TASK INSTRUCTIONS —
Present each line of the entries below that holds the word "script".

DATA LISTING —
<<<<
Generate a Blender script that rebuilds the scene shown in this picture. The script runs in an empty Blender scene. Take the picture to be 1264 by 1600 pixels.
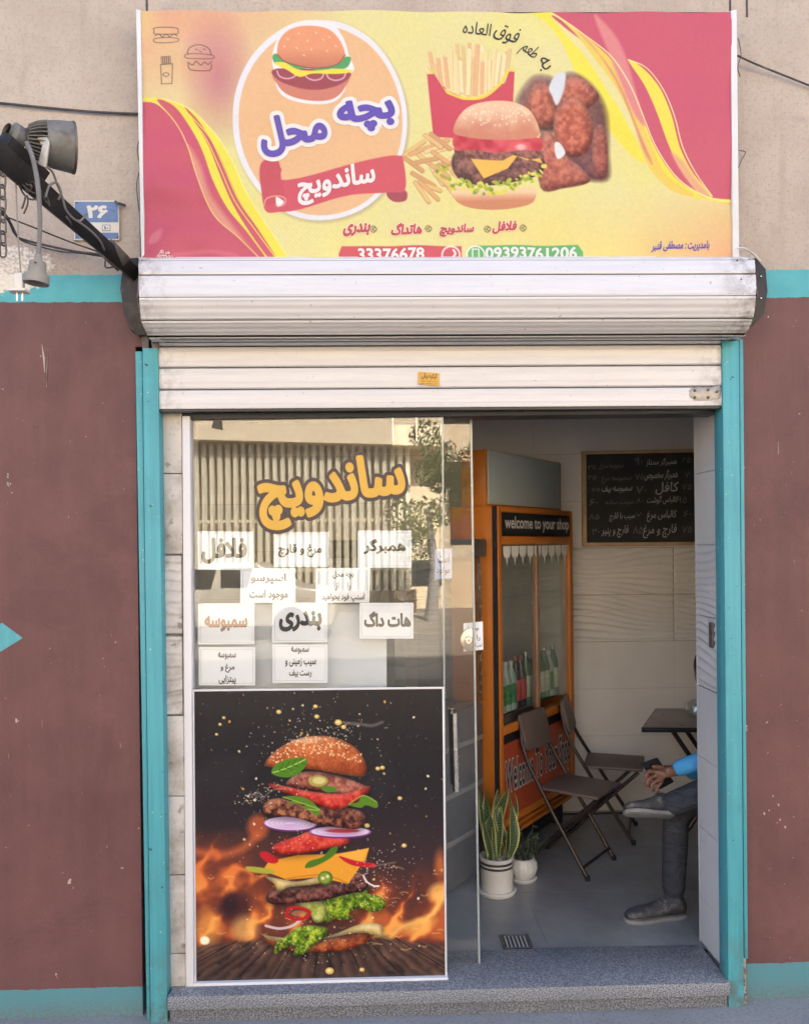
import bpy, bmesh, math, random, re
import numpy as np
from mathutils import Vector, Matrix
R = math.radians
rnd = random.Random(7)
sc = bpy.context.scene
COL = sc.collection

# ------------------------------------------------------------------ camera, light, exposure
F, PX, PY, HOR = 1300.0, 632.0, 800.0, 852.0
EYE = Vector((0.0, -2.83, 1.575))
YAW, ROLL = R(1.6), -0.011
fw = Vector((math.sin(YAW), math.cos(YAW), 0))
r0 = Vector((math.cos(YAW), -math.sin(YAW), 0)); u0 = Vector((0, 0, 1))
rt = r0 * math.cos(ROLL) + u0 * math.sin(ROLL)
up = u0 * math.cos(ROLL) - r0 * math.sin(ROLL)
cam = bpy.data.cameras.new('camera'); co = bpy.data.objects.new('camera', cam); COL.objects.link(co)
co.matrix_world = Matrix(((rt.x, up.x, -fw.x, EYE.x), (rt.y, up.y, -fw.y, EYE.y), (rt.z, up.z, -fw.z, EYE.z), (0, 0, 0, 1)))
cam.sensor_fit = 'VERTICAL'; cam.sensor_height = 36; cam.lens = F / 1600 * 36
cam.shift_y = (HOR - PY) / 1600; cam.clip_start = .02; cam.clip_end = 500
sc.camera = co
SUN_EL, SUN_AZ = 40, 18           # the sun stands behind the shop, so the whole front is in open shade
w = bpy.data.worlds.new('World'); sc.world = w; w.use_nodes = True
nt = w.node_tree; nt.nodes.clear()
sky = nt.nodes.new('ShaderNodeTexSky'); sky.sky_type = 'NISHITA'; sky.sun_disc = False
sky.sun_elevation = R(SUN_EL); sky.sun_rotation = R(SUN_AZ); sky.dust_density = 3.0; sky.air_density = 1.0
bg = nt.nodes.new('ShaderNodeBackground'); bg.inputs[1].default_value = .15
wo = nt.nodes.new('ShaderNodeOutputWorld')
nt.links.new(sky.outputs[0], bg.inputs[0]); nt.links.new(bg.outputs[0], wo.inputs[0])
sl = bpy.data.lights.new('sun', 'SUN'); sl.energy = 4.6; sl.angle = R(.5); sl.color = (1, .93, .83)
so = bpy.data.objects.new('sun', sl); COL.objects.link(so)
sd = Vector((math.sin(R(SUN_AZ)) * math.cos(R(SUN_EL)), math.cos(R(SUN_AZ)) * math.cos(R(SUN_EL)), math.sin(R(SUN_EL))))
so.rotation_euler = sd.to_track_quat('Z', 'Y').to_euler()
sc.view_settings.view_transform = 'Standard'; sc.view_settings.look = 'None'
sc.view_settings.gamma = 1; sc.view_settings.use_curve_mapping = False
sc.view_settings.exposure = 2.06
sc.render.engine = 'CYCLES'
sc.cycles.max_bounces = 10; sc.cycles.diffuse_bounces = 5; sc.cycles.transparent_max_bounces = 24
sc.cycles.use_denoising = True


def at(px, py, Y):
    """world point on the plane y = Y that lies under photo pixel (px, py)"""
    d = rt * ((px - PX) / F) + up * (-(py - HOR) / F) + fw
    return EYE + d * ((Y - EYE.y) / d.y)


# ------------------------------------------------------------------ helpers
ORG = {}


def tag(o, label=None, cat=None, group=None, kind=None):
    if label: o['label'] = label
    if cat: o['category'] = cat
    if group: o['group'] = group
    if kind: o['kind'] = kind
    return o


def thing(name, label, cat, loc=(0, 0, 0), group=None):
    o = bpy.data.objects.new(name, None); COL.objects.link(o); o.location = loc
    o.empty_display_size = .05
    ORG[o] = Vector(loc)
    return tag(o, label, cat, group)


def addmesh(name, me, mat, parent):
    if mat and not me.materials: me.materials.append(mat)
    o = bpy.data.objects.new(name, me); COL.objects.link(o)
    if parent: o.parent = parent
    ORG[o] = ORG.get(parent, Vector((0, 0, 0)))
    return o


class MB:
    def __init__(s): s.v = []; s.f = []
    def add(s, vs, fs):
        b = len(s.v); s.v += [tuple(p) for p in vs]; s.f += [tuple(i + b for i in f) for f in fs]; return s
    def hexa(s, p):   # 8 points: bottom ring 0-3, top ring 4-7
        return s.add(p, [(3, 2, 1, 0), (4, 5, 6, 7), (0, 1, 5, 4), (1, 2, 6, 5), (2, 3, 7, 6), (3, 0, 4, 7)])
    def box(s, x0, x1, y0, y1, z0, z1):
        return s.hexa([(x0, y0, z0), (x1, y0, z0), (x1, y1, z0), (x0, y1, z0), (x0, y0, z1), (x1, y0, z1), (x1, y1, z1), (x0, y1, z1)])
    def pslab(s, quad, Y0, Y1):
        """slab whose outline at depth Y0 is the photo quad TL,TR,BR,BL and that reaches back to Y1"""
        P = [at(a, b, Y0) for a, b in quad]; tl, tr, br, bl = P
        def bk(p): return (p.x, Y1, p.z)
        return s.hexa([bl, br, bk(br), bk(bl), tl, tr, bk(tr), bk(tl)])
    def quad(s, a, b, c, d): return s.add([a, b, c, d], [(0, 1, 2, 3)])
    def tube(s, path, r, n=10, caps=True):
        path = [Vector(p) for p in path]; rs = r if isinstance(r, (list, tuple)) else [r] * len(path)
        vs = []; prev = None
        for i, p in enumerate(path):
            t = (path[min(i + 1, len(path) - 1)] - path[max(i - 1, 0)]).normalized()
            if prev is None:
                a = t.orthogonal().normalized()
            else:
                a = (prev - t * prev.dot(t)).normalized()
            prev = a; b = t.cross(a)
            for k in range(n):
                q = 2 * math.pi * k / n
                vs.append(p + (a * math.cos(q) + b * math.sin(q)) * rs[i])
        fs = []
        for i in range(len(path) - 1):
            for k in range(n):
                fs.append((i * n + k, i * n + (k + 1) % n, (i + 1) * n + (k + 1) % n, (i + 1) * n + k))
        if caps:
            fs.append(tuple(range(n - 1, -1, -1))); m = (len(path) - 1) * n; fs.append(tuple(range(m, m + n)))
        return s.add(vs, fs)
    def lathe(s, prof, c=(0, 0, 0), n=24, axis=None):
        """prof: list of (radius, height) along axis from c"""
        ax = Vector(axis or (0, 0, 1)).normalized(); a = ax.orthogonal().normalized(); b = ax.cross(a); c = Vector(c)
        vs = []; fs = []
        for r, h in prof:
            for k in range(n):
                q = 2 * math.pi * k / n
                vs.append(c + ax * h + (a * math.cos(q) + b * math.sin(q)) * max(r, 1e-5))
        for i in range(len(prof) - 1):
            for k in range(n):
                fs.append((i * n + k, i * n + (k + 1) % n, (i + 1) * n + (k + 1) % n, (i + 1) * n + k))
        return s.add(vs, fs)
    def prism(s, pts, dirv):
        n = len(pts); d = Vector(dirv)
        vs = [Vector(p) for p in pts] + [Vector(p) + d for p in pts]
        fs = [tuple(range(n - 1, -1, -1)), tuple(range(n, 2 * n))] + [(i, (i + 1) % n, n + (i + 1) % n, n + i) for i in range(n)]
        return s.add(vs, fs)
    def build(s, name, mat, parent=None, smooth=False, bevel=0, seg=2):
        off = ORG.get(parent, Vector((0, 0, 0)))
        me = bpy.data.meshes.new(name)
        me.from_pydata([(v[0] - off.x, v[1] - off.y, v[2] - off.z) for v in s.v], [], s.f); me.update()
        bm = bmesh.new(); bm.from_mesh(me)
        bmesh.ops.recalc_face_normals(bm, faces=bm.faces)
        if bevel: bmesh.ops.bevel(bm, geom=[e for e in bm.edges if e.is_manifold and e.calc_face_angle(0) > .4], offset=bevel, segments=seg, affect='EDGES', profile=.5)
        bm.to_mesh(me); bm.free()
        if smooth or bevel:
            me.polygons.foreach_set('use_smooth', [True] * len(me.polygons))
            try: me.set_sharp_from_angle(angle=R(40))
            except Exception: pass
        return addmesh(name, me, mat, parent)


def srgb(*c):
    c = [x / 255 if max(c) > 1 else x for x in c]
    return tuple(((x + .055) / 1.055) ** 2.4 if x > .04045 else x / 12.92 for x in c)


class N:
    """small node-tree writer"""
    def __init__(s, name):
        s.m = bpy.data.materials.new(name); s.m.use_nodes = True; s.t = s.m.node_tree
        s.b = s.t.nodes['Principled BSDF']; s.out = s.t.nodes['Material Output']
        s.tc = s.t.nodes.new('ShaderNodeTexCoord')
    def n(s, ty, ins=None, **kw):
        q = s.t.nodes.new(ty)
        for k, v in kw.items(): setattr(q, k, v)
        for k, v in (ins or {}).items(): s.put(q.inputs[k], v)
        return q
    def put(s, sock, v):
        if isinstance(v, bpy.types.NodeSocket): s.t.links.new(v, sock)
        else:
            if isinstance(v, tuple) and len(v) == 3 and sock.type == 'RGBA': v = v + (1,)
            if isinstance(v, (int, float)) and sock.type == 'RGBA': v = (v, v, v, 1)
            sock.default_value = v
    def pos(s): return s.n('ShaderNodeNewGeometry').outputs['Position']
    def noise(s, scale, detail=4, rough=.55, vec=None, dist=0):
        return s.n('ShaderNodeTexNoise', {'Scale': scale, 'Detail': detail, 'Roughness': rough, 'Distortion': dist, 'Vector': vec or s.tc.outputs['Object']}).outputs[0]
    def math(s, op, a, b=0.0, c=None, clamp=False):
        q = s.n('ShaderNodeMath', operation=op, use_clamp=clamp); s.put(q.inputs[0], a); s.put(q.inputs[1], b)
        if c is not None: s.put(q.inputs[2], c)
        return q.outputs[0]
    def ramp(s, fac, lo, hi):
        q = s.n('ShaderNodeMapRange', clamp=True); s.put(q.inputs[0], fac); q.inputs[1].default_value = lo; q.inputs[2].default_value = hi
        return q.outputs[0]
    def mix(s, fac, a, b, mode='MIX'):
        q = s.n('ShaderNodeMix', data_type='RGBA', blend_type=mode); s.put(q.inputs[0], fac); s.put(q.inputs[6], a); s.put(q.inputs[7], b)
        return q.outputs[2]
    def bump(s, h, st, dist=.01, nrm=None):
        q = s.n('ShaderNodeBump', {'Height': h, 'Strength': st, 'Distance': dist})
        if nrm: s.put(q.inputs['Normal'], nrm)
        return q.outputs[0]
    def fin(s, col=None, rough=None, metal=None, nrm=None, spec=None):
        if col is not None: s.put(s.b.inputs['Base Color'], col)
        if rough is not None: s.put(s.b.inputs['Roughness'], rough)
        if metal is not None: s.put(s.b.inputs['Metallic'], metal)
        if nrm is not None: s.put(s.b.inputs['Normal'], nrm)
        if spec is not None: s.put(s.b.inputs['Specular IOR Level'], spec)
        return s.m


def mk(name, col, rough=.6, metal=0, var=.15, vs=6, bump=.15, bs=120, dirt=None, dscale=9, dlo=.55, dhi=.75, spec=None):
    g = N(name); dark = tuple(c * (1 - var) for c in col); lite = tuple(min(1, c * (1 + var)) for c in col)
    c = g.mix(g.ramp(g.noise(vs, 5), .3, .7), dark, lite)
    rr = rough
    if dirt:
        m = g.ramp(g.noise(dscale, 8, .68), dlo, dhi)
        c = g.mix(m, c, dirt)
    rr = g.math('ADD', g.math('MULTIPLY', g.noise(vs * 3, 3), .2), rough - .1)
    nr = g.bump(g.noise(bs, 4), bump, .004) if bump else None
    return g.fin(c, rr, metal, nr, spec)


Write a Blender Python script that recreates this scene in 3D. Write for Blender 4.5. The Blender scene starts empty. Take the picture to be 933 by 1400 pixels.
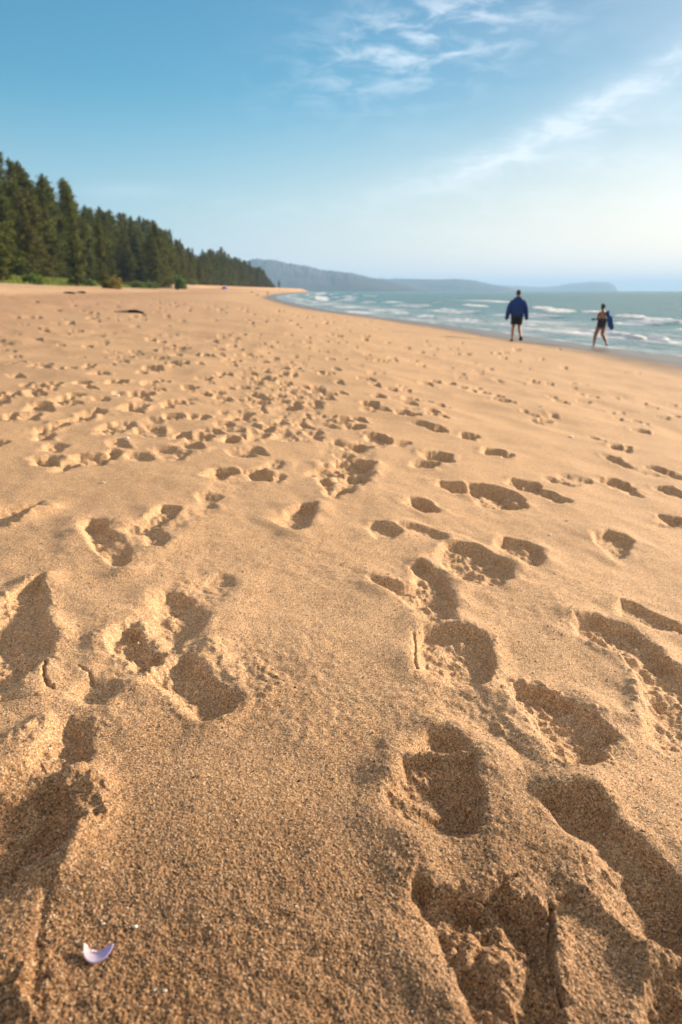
>>>>
RESPONSE BELOW —
Generate a Blender script that rebuilds the scene shown in this picture. The script runs in an empty Blender scene. Take the picture to be 1264 by 1600 pixels.
Write a Blender Python script that recreates this scene in 3D. Write for Blender 4.5. The Blender scene starts empty. Take the picture to be 933 by 1400 pixels.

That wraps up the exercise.